Maxxis Beaver 2.0 29er eXC tyre review

The Maxxis Beaver is a superb mud tyre with a low weight of just 499g contributing to very little rolling weight for fast tyre setup. If you’re struggling for grip on the trails this winter, then it’s time to change tyres, and the Beaver is one of the best bad condition tyres I’ve ever ridden.

The Beaver was originally designed as a 29er tyre, they’ve since added a 26in version to the range. I’ve been testing the 29er version, where there’s not quite as much choice when it comes to winter tyres. And, with the expensive version here weighting under 500g, it’s also one of the lightest 29er tyres currently available.

Are beaver’s any good in the mud? We’ve no idea, but these tyres are darn good (get it?).

A widely spaced tread pattern with small low profile siped knobs and narrow 2in carcass gives impressive grip in a range of conditions. It’s not really a pure mud tyre like Bontrager’s 29-Mud TLR tyres; where that tyre excels when it’s horrifically muddy, the Beaver is outstanding in a wider range of trail conditions.

Well spaced siped knobs clear mud well and provide consistent levels of traction in the gloop. But the sidewall needs some more testing to see how it fares.

A 70a compound is used in the base with a softer 60a compound for the knobs, which provides plentiful traction, with good stability through corners. How they cope in a variety of mud conditions, from boggy to sticky, is revelatory. As mentioned, I wouldn’t call it an out-and-out mud tyre; we managed to find its limits on a steep leaf-strewn bank at a cross-country race recently, but it feels faster over a wider range of winter trail conditions. It inspires confidence.

Rolling weight is even more critical on a 29er with all their extra mass, and the low weight of Beaver’s made an epically fast setup on my Tallboy. Typically 29er tyres come in at about 800g. Putting the sub-500g Beaver tyres on was a revelation. Rolling speed is phenomenal, they spin up fast and maintain high levels of momentum along the trail.

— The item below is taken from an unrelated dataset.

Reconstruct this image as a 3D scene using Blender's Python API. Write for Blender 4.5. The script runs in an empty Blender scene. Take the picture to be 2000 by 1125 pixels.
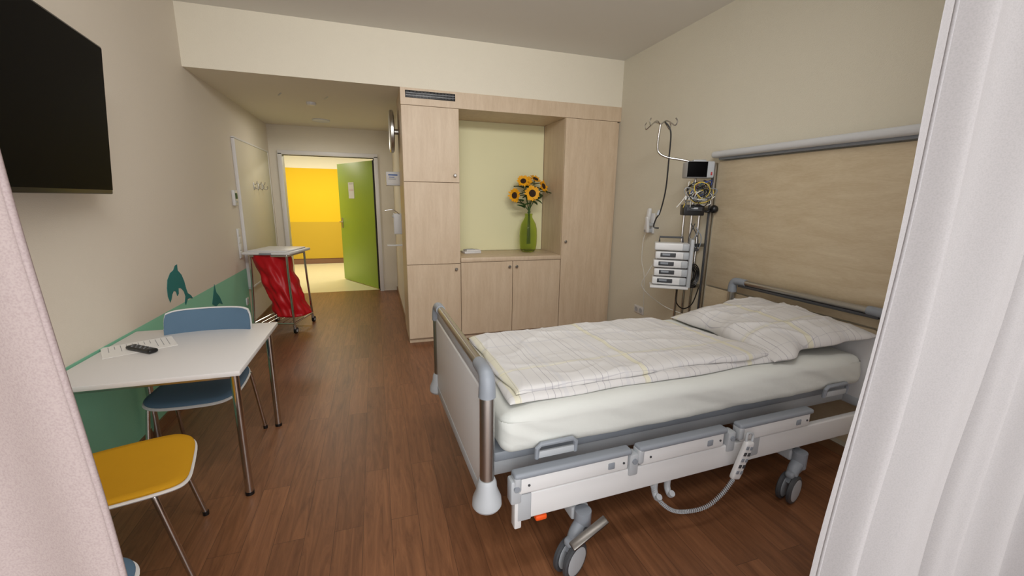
import bpy, bmesh, math, random
from mathutils import Vector, Matrix, noise, Euler
random.seed(7)
V=Vector
rad=math.radians
scene=bpy.context.scene
COL=scene.collection
# ------------------------------------------------------------------ materials
def lin(c):
    return tuple(((x/255)/12.92 if x/255<=.04045 else ((x/255+.055)/1.055)**2.4) for x in c)+(1,)
def nmat(name):
    m=bpy.data.materials.new(name); m.use_nodes=True
    nt=m.node_tree; b=nt.nodes['Principled BSDF']
    return m,nt,b
def N(nt,t,**k):
    n=nt.nodes.new(t)
    for a,v in k.items():
        if a.startswith('i_'): n.inputs[a[2:].replace('_',' ')].default_value=v
        else: setattr(n,a,v)
    return n
def plain(name,rgb,rough=.5,metal=0,bump=0,bscale=200,var=.04,spec=.5,**kw):
    m,nt,b=nmat(name)
    c=lin(rgb)
    tc=N(nt,'ShaderNodeTexCoord')
    nz=N(nt,'ShaderNodeTexNoise',i_Scale=6.0,i_Detail=3.0)
    nt.links.new(tc.outputs['Object'],nz.inputs['Vector'])
    mx=N(nt,'ShaderNodeMixRGB'); mx.inputs[1].default_value=tuple(x*(1-var) for x in c[:3])+(1,)
    mx.inputs[2].default_value=tuple(min(1,x*(1+var)) for x in c[:3])+(1,)
    nt.links.new(nz.outputs['Fac'],mx.inputs[0]); nt.links.new(mx.outputs[0],b.inputs['Base Color'])
    b.inputs['Roughness'].default_value=rough; b.inputs['Metallic'].default_value=metal
    b.inputs['Specular IOR Level'].default_value=spec
    if bump:
        n2=N(nt,'ShaderNodeTexNoise',i_Scale=float(bscale),i_Detail=3.0)
        nt.links.new(tc.outputs['Object'],n2.inputs['Vector'])
        bp=N(nt,'ShaderNodeBump',i_Strength=bump,i_Distance=.01)
        nt.links.new(n2.outputs['Fac'],bp.inputs['Height']); nt.links.new(bp.outputs[0],b.inputs['Normal'])
    for k,v in kw.items(): b.inputs[k.replace('_',' ')].default_value=v
    return m
def wood(name,c1,c2,scale=(9,9,1.2),rough=.45):
    m,nt,b=nmat(name)
    tc=N(nt,'ShaderNodeTexCoord'); mp=N(nt,'ShaderNodeMapping'); mp.inputs['Scale'].default_value=scale
    nt.links.new(tc.outputs['Object'],mp.inputs['Vector'])
    n1=N(nt,'ShaderNodeTexNoise',i_Scale=2.0,i_Detail=8.0,i_Roughness=.65,i_Distortion=.6)
    nt.links.new(mp.outputs[0],n1.inputs['Vector'])
    n2=N(nt,'ShaderNodeTexNoise',i_Scale=25.0,i_Detail=4.0)
    nt.links.new(mp.outputs[0],n2.inputs['Vector'])
    ad=N(nt,'ShaderNodeMath',operation='MULTIPLY_ADD'); ad.inputs[1].default_value=.35
    nt.links.new(n2.outputs['Fac'],ad.inputs[0]); nt.links.new(n1.outputs['Fac'],ad.inputs[2])
    cr=N(nt,'ShaderNodeValToRGB'); cr.color_ramp.elements[0].position=.45; cr.color_ramp.elements[1].position=.9
    cr.color_ramp.elements[0].color=lin(c2); cr.color_ramp.elements[1].color=lin(c1)
    nt.links.new(ad.outputs[0],cr.inputs[0]); nt.links.new(cr.outputs[0],b.inputs['Base Color'])
    b.inputs['Roughness'].default_value=rough
    return m
def floor_mat():
    m,nt,b=nmat('vinyl_wood_floor')
    g=N(nt,'ShaderNodeNewGeometry'); sp=N(nt,'ShaderNodeSeparateXYZ'); cb=N(nt,'ShaderNodeCombineXYZ')
    nt.links.new(g.outputs['Position'],sp.inputs[0]); nt.links.new(sp.outputs['Y'],cb.inputs['X']); nt.links.new(sp.outputs['X'],cb.inputs['Y'])
    br=N(nt,'ShaderNodeTexBrick',offset=.37,offset_frequency=2)
    br.inputs['Color1'].default_value=lin((143,96,65)); br.inputs['Color2'].default_value=lin((123,81,54)); br.inputs['Mortar'].default_value=lin((86,56,38))
    br.inputs['Scale'].default_value=1; br.inputs['Mortar Size'].default_value=.001; br.inputs['Bias'].default_value=0
    br.inputs['Brick Width'].default_value=1.1; br.inputs['Row Height'].default_value=.125
    nt.links.new(cb.outputs[0],br.inputs['Vector'])
    mp=N(nt,'ShaderNodeMapping'); mp.inputs['Scale'].default_value=(1.8,20,1)
    nt.links.new(cb.outputs[0],mp.inputs['Vector'])
    ad=N(nt,'ShaderNodeVectorMath',operation='MULTIPLY_ADD')
    nt.links.new(br.outputs['Color'],ad.inputs[0]); ad.inputs[1].default_value=(60,60,60); nt.links.new(mp.outputs[0],ad.inputs[2])
    n1=N(nt,'ShaderNodeTexNoise',i_Scale=1.6,i_Detail=9.0,i_Roughness=.7,i_Distortion=1.0)
    nt.links.new(ad.outputs[0],n1.inputs['Vector'])
    cr=N(nt,'ShaderNodeValToRGB'); cr.color_ramp.elements[0].position=.3; cr.color_ramp.elements[1].position=.7
    cr.color_ramp.elements[0].color=(.54,.50,.47,1); cr.color_ramp.elements[1].color=(1.18,1.18,1.15,1)
    nt.links.new(n1.outputs['Fac'],cr.inputs[0])
    mx=N(nt,'ShaderNodeMixRGB',blend_type='MULTIPLY'); mx.inputs[0].default_value=1
    nt.links.new(br.outputs['Color'],mx.inputs[1]); nt.links.new(cr.outputs[0],mx.inputs[2]); nt.links.new(mx.outputs[0],b.inputs['Base Color'])
    b.inputs['Roughness'].default_value=.40
    bp=N(nt,'ShaderNodeBump',i_Strength=.15,i_Distance=.004); nt.links.new(n1.outputs['Fac'],bp.inputs['Height']); nt.links.new(bp.outputs[0],b.inputs['Normal'])
    return m
def banded_wall(name,base,bands,ymax=None):
    """bands: list of (zmax,color) lowest first"""
    m,nt,b=nmat(name)
    g=N(nt,'ShaderNodeNewGeometry'); sp=N(nt,'ShaderNodeSeparateXYZ'); nt.links.new(g.outputs['Position'],sp.inputs[0])
    prev=None; cur=lin(base); last=None
    col=N(nt,'ShaderNodeRGB'); col.outputs[0].default_value=cur; last=col.outputs[0]
    for z,c in reversed(bands):
        lt=N(nt,'ShaderNodeMath',operation='LESS_THAN'); lt.inputs[1].default_value=z; nt.links.new(sp.outputs['Z'],lt.inputs[0])
        f=lt.outputs[0]
        if ymax:
            l2=N(nt,'ShaderNodeMath',operation='LESS_THAN'); l2.inputs[1].default_value=ymax; nt.links.new(sp.outputs['Y'],l2.inputs[0])
            mu=N(nt,'ShaderNodeMath',operation='MULTIPLY'); nt.links.new(f,mu.inputs[0]); nt.links.new(l2.outputs[0],mu.inputs[1]); f=mu.outputs[0]
        mx=N(nt,'ShaderNodeMixRGB'); nt.links.new(f,mx.inputs[0]); nt.links.new(last,mx.inputs[1]); mx.inputs[2].default_value=lin(c); last=mx.outputs[0]
    nt.links.new(last,b.inputs['Base Color']); b.inputs['Roughness'].default_value=.75
    n2=N(nt,'ShaderNodeTexNoise',i_Scale=180.0,i_Detail=3.0); nt.links.new(g.outputs['Position'],n2.inputs['Vector'])
    bp=N(nt,'ShaderNodeBump',i_Strength=.25,i_Distance=.004); nt.links.new(n2.outputs['Fac'],bp.inputs['Height']); nt.links.new(bp.outputs[0],b.inputs['Normal'])
    return m
def plaid(name,coord='Object',scale=1.0,off=(0,0)):
    m,nt,b=nmat(name)
    tc=N(nt,'ShaderNodeTexCoord'); sp=N(nt,'ShaderNodeSeparateXYZ'); nt.links.new(tc.outputs['Object'],sp.inputs[0])
    last=N(nt,'ShaderNodeRGB'); last.outputs[0].default_value=lin((204,202,200)); last=last.outputs[0]
    def stripe(ax,period,width,phase,color,strength):
        nonlocal last
        a=N(nt,'ShaderNodeMath',operation='MULTIPLY_ADD'); a.inputs[1].default_value=1/period; a.inputs[2].default_value=phase+10
        nt.links.new(sp.outputs[ax],a.inputs[0])
        fr=N(nt,'ShaderNodeMath',operation='FRACT'); nt.links.new(a.outputs[0],fr.inputs[0])
        lt=N(nt,'ShaderNodeMath',operation='LESS_THAN'); lt.inputs[1].default_value=width/period; nt.links.new(fr.outputs[0],lt.inputs[0])
        mu=N(nt,'ShaderNodeMath',operation='MULTIPLY'); mu.inputs[1].default_value=strength; nt.links.new(lt.outputs[0],mu.inputs[0])
        mx=N(nt,'ShaderNodeMixRGB'); nt.links.new(mu.outputs[0],mx.inputs[0]); nt.links.new(last,mx.inputs[1]); mx.inputs[2].default_value=lin(color); last=mx.outputs[0]
    stripe('X',.62,.028,.1,(212,206,168),.5); stripe('Y',.55,.025,.35,(212,206,168),.35)
    stripe('X',.06,.0024,.0,(142,140,150),.5); stripe('Y',.16,.0022,.2,(142,140,150),.35)
    stripe('X',.24,.0028,.12,(112,108,122),.55); stripe('X',.31,.02,.5,(190,190,194),.4)
    stripe('Y',.3,.014,.6,(190,190,194),.4)
    nt.links.new(last,b.inputs['Base Color']); b.inputs['Roughness'].default_value=.9
    b.inputs['Specular IOR Level'].default_value=.1
    return m
def curtain_mat(name,c0,c1,sc=420.0,mixf=.5):
    m=bpy.data.materials.new(name); m.use_nodes=True; nt=m.node_tree
    for n in list(nt.nodes): nt.nodes.remove(n)
    out=N(nt,'ShaderNodeOutputMaterial'); d=N(nt,'ShaderNodeBsdfDiffuse'); t=N(nt,'ShaderNodeBsdfTranslucent')
    tc=N(nt,'ShaderNodeTexCoord'); nz=N(nt,'ShaderNodeTexNoise',i_Scale=sc,i_Detail=2.0); nt.links.new(tc.outputs['Object'],nz.inputs['Vector'])
    cr=N(nt,'ShaderNodeValToRGB'); cr.color_ramp.elements[0].position=.3; cr.color_ramp.elements[1].position=.6
    cr.color_ramp.elements[0].color=lin(c0); cr.color_ramp.elements[1].color=lin(c1)
    nt.links.new(nz.outputs['Fac'],cr.inputs[0])
    nt.links.new(cr.outputs[0],d.inputs['Color']); nt.links.new(cr.outputs[0],t.inputs['Color'])
    mx=N(nt,'ShaderNodeMixShader'); mx.inputs[0].default_value=mixf
    nt.links.new(d.outputs[0],mx.inputs[1]); nt.links.new(t.outputs[0],mx.inputs[2]); nt.links.new(mx.outputs[0],out.inputs[0])
    return m
WALL=plain('wall_paint_cream',(226,219,203),.8,bump=.25,bscale=160,var=.01)
WALLR=plain('wall_paint_beige',(216,210,192),.8,bump=.25,bscale=160,var=.01)
BULK=plain('bulkhead_paint',(230,223,205),.8,bump=.2,bscale=160,var=.01)
CEIL=plain('ceiling_paint',(226,224,218),.85,var=.01)
LWALL=banded_wall('wall_paint_with_green_band',(222,213,198),[(.705,(140,206,174))],5.32)
HALLW=banded_wall('hall_yellow_paint',(236,230,205),[(.12,(120,80,40)),(.95,(202,166,38)),(2.12,(232,190,12))])
HALLF=plain('hall_floor_linoleum',(228,220,180),.35)
FLOOR=floor_mat()
MAPLE=wood('maple_veneer',(214,194,168),(197,174,146))
MAPLEH=wood('maple_panel',(210,195,167),(190,171,140),scale=(2,1.4,7))
NICHE=plain('niche_pale_yellow_paint',(232,228,186),.7,var=.01)
WHITE=plain('white_laminate',(220,218,216),.4,var=.01)
WPL=plain('white_plastic',(216,216,216),.35,var=.01)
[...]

I’ve used them on trail rides and at a cross-country race and they’ve excelled in both situations.

Maxxis Beaver 29: narrow at 2in but light at 499g

How the eXC sidewalls fare over time is something I’ll be keeping an eye on, but so far I haven’t managed to pinch flat them. I’ve also successfully set them up tubeless on Stan Crest rims.

Verdict

Great traction and rolling speed makes them a good choice for the winter. My new favourite tyre.

PROS

Light
Huge amount of traction

CONS

Sidewall longevity

Price:£35.99
More information: Maxxis Beaver 29er tyres
UK distributor: One Industries Europe

What Maxxis says:

Specially designed for racing in adverse conditions, the Beaver features a tread design ideal for wet and muddy conditions. The dual compound tread utilizes a hard base layer to reduce rolling resistance and provide knob support, while the siped, softer outer layer provides unparalleled grip on wet rocks and roots. The Beaver is one aquatic-friendly animal of a tire.

  1. Chris n

    Does an exo version exist?

  2. Pedro

    looks like re-named swampthings..?

  3. neil b

    H Pedro, not in feel, the Maxxis Swampthing is quite the boat anchor on climbs. Super super grip but with horrid horrid drag, especially in SuperTacky which it works best. Swampthing is a great gravity tyre but a bear on the trails if any pedalling up is needed.
    29er fanboy mates say this Beaver is a fabulous easy to pedal light and grippy number. It does look like the old Swampy though.